Secularism also fails in its understanding of the outside world. I have the privilege of serving on the U.S. Commission for International Religious Freedom. It’s sobering work sometimes because so many nations around the world simply ignore the Universal Declaration of Human Rights, and religious freedom often seems like a low priority even for U.S. foreign policy.

But all across the southern hemisphere, Christianity and Islam are growing very rapidly in numbers. We live in a religious age. Religion has always been, and it continues to be, the most powerful culture-forming force in history. Hostility to religion in our domestic public life makes Americans unable to think clearly overseas.
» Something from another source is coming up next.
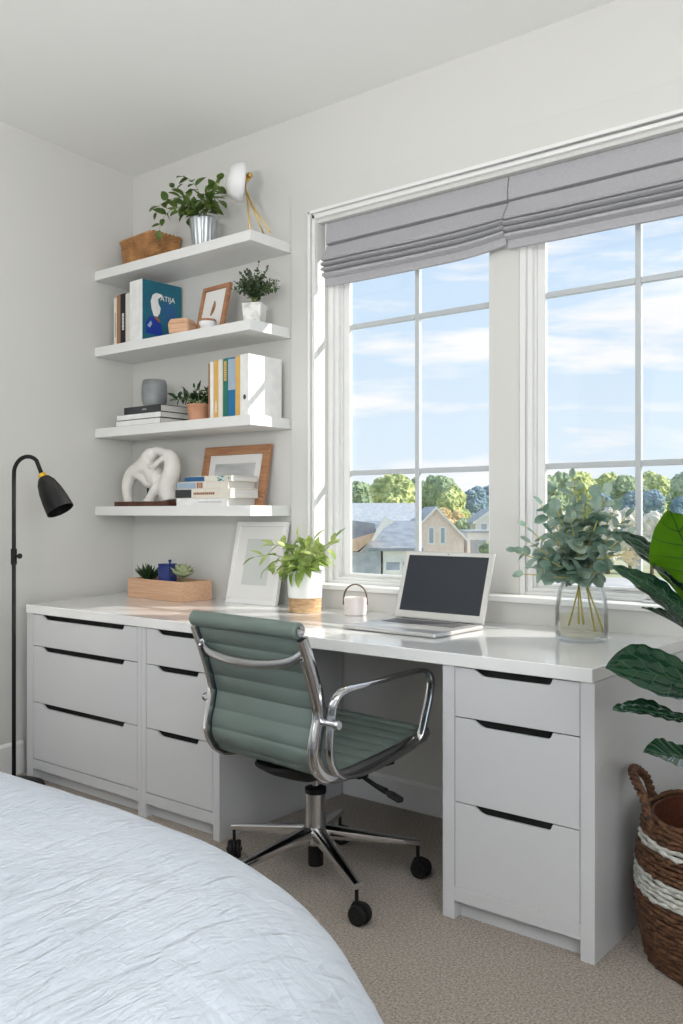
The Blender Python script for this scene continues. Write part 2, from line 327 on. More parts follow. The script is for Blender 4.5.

This is a fatal weakness. The idea that we can have a dialogue with the emerging world in purely secular language is ignorant and foolish. We only need to look at our problems in Iraq. The assumptions we made about creating a secular, democratic Iraq, and the realities we’re now dealing with, are completely out of sync. If American policymakers refuse to understand and respect the power of religious faith in the world, we’re headed for more of the same problems at enormous cost.

We can’t give what we don’t have. Americans are a religious people. We deny that at our peril. The more we drive religion out of our public life, the poorer we become and the less we have to offer in our engagement with the world.

We are more than simply “one nation under God.” In the case of the United States — in the light of our history and the founding ideas and documents that shaped us as a people — we are one nation because of our belief in God.

There is no more loyal form of citizenship than to protect that religious heritage for the generations who will follow us.